:: WHAT IS BEING ASKED ::
Retype the data exactly, from its first line to the line containing "COL = scn.collection", including both, and skip any picture.

:: PROVIDED MATERIAL ::

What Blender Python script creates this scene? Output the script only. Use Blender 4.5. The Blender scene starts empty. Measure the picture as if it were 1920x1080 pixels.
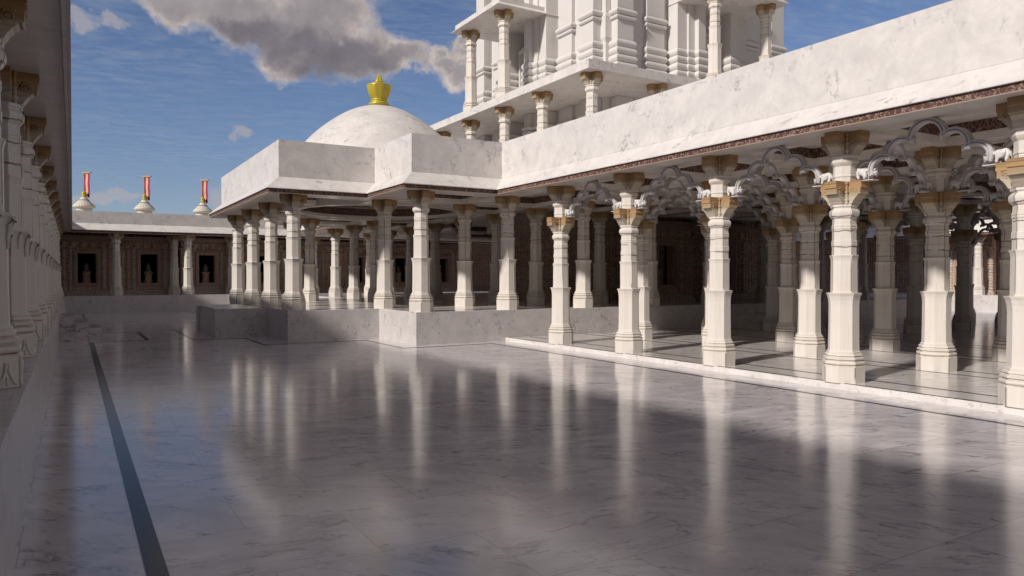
import bpy, bmesh, math, random
from mathutils import Vector, Matrix
random.seed(7)
PI = math.pi
scn = bpy.context.scene
COL = scn.collection

# ------------------------------------------------------------------ materials
def new_mat(name):
    m = bpy.data.materials.new(name); m.use_nodes = True
    nt = m.node_tree; nt.nodes.clear()
    out = nt.nodes.new('ShaderNodeOutputMaterial'); b = nt.nodes.new('ShaderNodeBsdfPrincipled')
    nt.links.new(b.outputs[0], out.inputs[0])
    return m, nt, b
class NT:
    def __init__(s, nt): s.nt = nt
    def n(s, t, **k):
        x = s.nt.nodes.new(t)
        for a, v in k.items(): setattr(x, a, v)
        return x
    def put(s, sock, v):
        if hasattr(v, 'is_output') or isinstance(v, bpy.types.NodeSocket): s.nt.links.new(v, sock)
        else: sock.default_value = v
    def math(s, op, a, b=0.0, c=None, clamp=False):
        x = s.n('ShaderNodeMath', operation=op, use_clamp=clamp)
        s.put(x.inputs[0], a); s.put(x.inputs[1], b)
        if c is not None: s.put(x.inputs[2], c)
        return x.outputs[0]
    def vmath(s, op, a, b=(0, 0, 0), out=0):
        x = s.n('ShaderNodeVectorMath', operation=op)
        s.put(x.inputs[0], a)
        if op == 'SCALE': s.put(x.inputs[3], b)
        else: s.put(x.inputs[1], b)
        return x.outputs['Value'] if out else x.outputs[0]
    def noise(s, vec, scale, detail=4.0, rough=.5, dist=0.0, w=None, color=False):
        x = s.n('ShaderNodeTexNoise')
        if w is not None: x.noise_dimensions = '4D'; s.put(x.inputs['W'], w)
        s.put(x.inputs['Vector'], vec); s.put(x.inputs['Scale'], scale); s.put(x.inputs['Detail'], detail)
        s.put(x.inputs['Roughness'], rough); s.put(x.inputs['Distortion'], dist)
        return x.outputs[1] if color else x.outputs[0]
    def ramp(s, f, stops, interp='LINEAR'):
        x = s.n('ShaderNodeValToRGB'); r = x.color_ramp; r.interpolation = interp
        while len(r.elements) < len(stops): r.elements.new(.5)
        for e, (p, c) in zip(r.elements, stops):
            e.position = p; e.color = (c, c, c, 1) if isinstance(c, (int, float)) else (*c, 1)
        s.put(x.inputs[0], f); return x.outputs[0]
    def mix(s, f, a, b, mode='MIX'):
        x = s.n('ShaderNodeMix', data_type='RGBA', blend_type=mode)
        s.put(x.inputs[0], f)
        for k, v in ((6, a), (7, b)):
            s.put(x.inputs[k], (*v, 1) if isinstance(v, tuple) and len(v) == 3 else v)
        return x.outputs[2]
    def maprange(s, v, a, b, c=0.0, d=1.0, smooth=False):
        x = s.n('ShaderNodeMapRange')
        if smooth: x.interpolation_type = 'SMOOTHSTEP'
        s.put(x.inputs[0], v)
        for i, q in enumerate((a, b, c, d)): s.put(x.inputs[i + 1], q)
        return x.outputs[0]
    def bump(s, h, dist, strength=1.0):
        x = s.n('ShaderNodeBump'); s.put(x.inputs['Height'], h); s.put(x.inputs['Distance'], dist); s.put(x.inputs['Strength'], strength)
        return x.outputs[0]
    def sep(s, v):
        x = s.n('ShaderNodeSeparateXYZ'); s.put(x.inputs[0], v); return x.outputs
    def comb(s, x_, y_, z_):
        x = s.n('ShaderNodeCombineXYZ')
        for i, q in enumerate((x_, y_, z_)): s.put(x.inputs[i], q)
        return x.outputs[0]
    def scalev(s, v, sc):
        return s.vmath('MULTIPLY', v, sc)
    def veins(s, pos, scale, width, w=None):
        """thin wandering lines where a warped noise crosses its middle value"""
        warp = s.noise(pos, scale * 1.7, 4, .6, color=True, w=w)
        p = s.vmath('ADD', pos, s.vmath('SCALE', s.vmath('SUBTRACT', warp, (.5, .5, .5)), .9 / scale))
        n = s.noise(p, scale, 3, .5, w=w)
        d = s.math('ABSOLUTE', s.math('SUBTRACT', n, .5))
        return s.maprange(d, 0.0, width, 1.0, 0.0, True)

def mat_marble(name, base=(.68, .645, .62), vein=(.31, .29, .30), sc=1.0, rough=.42, amt=.8):
    m, nt, b = new_mat(name); t = NT(nt)
    pos = t.n('ShaderNodeNewGeometry').outputs['Position']
    v1 = t.veins(pos, .9 * sc, .03)
    patch = t.maprange(t.noise(pos, 1.1 * sc, 3, .6), .42, .60)
    brk = t.maprange(t.noise(pos, 6 * sc, 3, .6), .40, .56)
    f = t.math('MULTIPLY', t.math('MULTIPLY', v1, patch), t.math('MULTIPLY', brk, amt), clamp=True)
    cloud = t.noise(pos, 1.3 * sc, 8, .68, dist=.5)
    c0 = t.mix(t.maprange(cloud, .36, .68), base, tuple(x * .80 for x in base))
    fine = t.maprange(t.noise(pos, 5 * sc, 8, .72), .42, .78)
    c0 = t.mix(t.math('MULTIPLY', fine, .42), c0, tuple(x * .72 for x in base))
    warm = t.maprange(t.noise(t.vmath('ADD', pos, (31, 7, 3)), 1.6 * sc, 4, .6), .6, .75)
    c0 = t.mix(t.math('MULTIPLY', warm, .25), c0, (.58, .52, .42))
    c = t.mix(f, c0, vein)
    t.put(b.inputs['Base Color'], c); b.inputs['Roughness'].default_value = rough
    t.put(b.inputs['Normal'], t.bump(t.noise(pos, 26, 5, .65), .004, .5))
    return m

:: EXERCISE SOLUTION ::
What Blender Python script creates this scene? Output the script only. Use Blender 4.5. The Blender scene starts empty. Measure the picture as if it were 1920x1080 pixels.
import bpy, bmesh, math, random
from mathutils import Vector, Matrix
random.seed(7)
PI = math.pi
scn = bpy.context.scene
COL = scn.collection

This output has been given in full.